Tutt'altro, è nella ricchezza dei punti di vista che offre che risiede il suo
fascino. Un fascino supportato da dei bravissimi interpreti che hanno saputo
magistralmente comunicare tra loro la "difficoltà di comunicare". Sono
due opposti. Una figura costruttiva, la madre, in cerca di una via
di significazione continua degli eventi che vive insieme al figlio. Una figura
distruttiva, il figlio, che sembra non trovare altro canale di comunicazione
con lei che non sia il distruggere.
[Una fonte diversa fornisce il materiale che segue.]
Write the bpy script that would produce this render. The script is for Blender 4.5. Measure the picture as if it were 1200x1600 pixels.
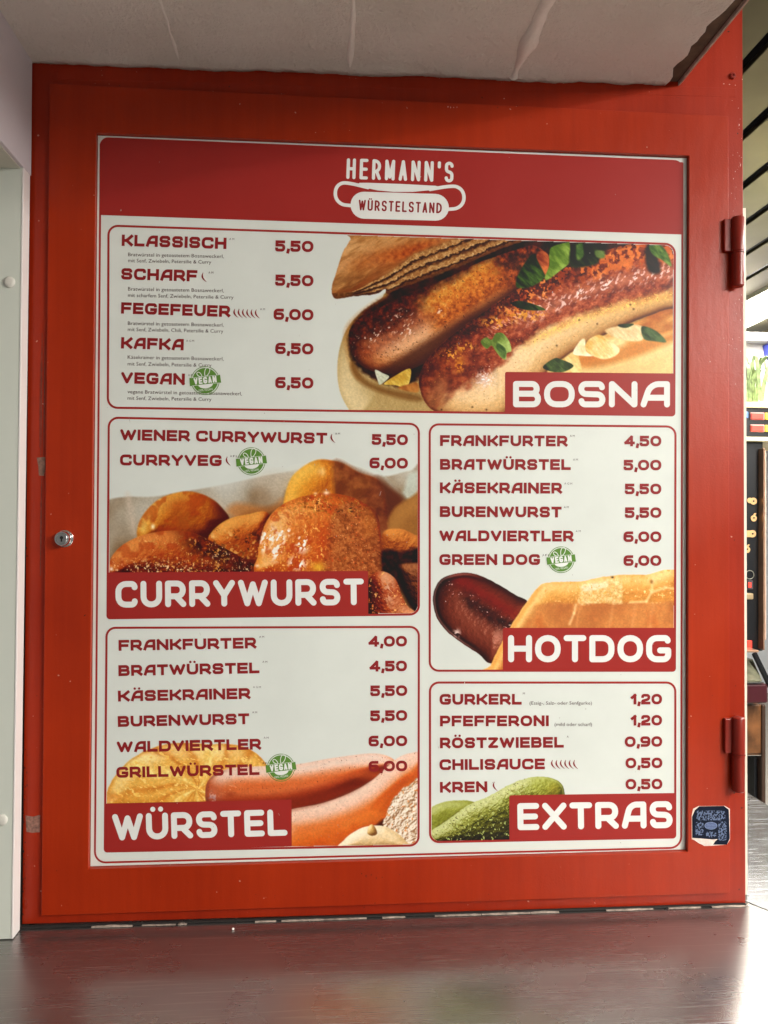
import bpy, bmesh, math, random
import numpy as np
from mathutils import Vector

S = bpy.context.scene
for o in list(bpy.data.objects): bpy.data.objects.remove(o)

# ------------------------------------------------------------------ camera
F_PX = 1222.0
YAW, PITCH, ROLL = 0.07353389, 0.00968759, 0.00506407
CAM = np.array([-0.08679028, -0.93690363, -0.02277474])
def cam_axes():
    cy, sy = math.cos(YAW), math.sin(YAW); cp, sp = math.cos(PITCH), math.sin(PITCH)
    f = np.array([sy*cp, cy*cp, sp]); rt = np.array([cy, -sy, 0]); up = np.cross(rt, f)
    cr, sr = math.cos(ROLL), math.sin(ROLL)
    return cr*rt+sr*up, -sr*rt+cr*up, f
RT, UP, FW = cam_axes()
from mathutils import Matrix
cam = bpy.data.cameras.new('camera'); co = bpy.data.objects.new('camera', cam); S.collection.objects.link(co)
m = Matrix(((RT[0], UP[0], -FW[0], CAM[0]), (RT[1], UP[1], -FW[1], CAM[1]), (RT[2], UP[2], -FW[2], CAM[2]), (0, 0, 0, 1)))
co.matrix_world = m
cam.sensor_fit = 'VERTICAL'; cam.sensor_height = 36.0; cam.lens = 36.0*F_PX/1600.0
cam.clip_start = 0.02; cam.clip_end = 100
S.camera = co

# ------------------------------------------------------------------ light and exposure
LAMP_STRENGTH = 46.0
AMBIENT = 0.2
w = bpy.data.worlds.new('World'); S.world = w; w.use_nodes = True
bg = w.node_tree.nodes['Background']; bg.inputs[0].default_value = (1.0, 0.97, 0.93, 1); bg.inputs[1].default_value = AMBIENT
# unseen area light added right of and behind the viewer to brighten the door
la = bpy.data.lights.new('added_door_light', 'AREA'); la.shape = 'RECTANGLE'; la.size = 0.75; la.size_y = 0.35; la.energy = 54.0; la.color = (1.0, 0.965, 0.90)
lo_ = bpy.data.objects.new('added_door_light', la); S.collection.objects.link(lo_); lo_.location = (2.15, -1.75, 0.86)
lo_.rotation_euler = (Vector((0.1, 0.0, -0.1))-Vector((2.15, -1.75, 0.86))).to_track_quat('-Z', 'Y').to_euler()
S.view_settings.view_transform = 'Standard'; S.view_settings.look = 'None'
S.view_settings.exposure = 0.13; S.view_settings.gamma = 1.0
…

C'è un affetto disperato che lega questi
due personaggi e tiene fuori da questo legame il resto del mondo. Un affetto
che scaturisce dai dettagli di una scenografie da analizzare angolo per
angolo. Immaginando anche quello che non si vede ma che dal racconto si è
fin troppo bene intuito.
Il film
gode, oltre che delle ottime interpretazioni degli attori, anche di un
ritmo narrativo privo di tempi morti. Può incuriosire anche i fan dei gialli,
sarebbe un ottimo strumento per un seminario rivolto ai genitori (se mai si
avesse il coraggio e la pazzia di usare questa pellicola per scopi didattici).
Scovatelo magari in TV e fatemi sapere.